My grandparents were still alive and he agonised whether to say anything. He decided to remain silent, and now, years after their deaths, has approached the oldest brother. Uncle passed the story onto my mum who lives in the right part of the country to begin searching.

Mary was born in 1921. Grandpa's mother was about to nurse a sick relative who lived some distance away. So Grandma and Grandpa brought their wedding forward. Mary was born six months after the wedding. They had gone to a distant locality to live so no one in the family could have seen them. Mum remembers one of the great aunts saying that Grandma had been very ill after the wedding. It appears that they shifted from their own district well over a hundred miles away during this 'illness' so no one who knew them knew about the baby.  When Grandmother had 'recovered' they simply returned to their home as they had left- childless.

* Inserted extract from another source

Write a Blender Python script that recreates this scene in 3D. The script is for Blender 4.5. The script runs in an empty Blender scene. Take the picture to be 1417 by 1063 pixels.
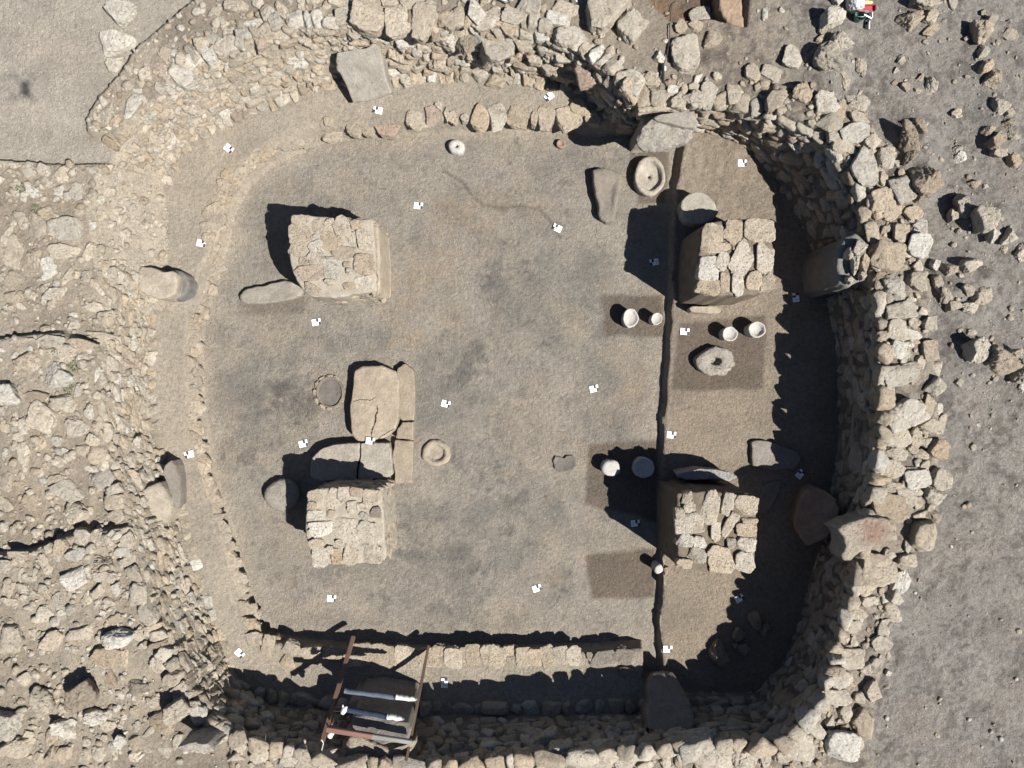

Of course, it was not simple, for Mary was left behind, fostered to another family. 

Why was this so? Was Grandma really too ill to care for her? Or in 1921 was it too shameful to return home with an early baby? Our era is easily tempted to assume the latter, but it does not add up well. A couple more months away before returning home and no one would have been able to tell the age of the baby anyway. And this was no private informal agreement for adoption. We have the welfare officer's notes, which sounds to me more like a child being held in trust until her family could care for her. 

But at the age of six Mary was formally adopted by her foster family. Was it too hard to go back? Having left her, could they not face her? Did they feel it was wrong to take her from the only family she had known? Leaving their child goes against everything Grandma and Grandpa believed in. We cannot understand. It must have been an agony for them.

In 1929 the next little girl was born. Her father chose her name. He called her Joy.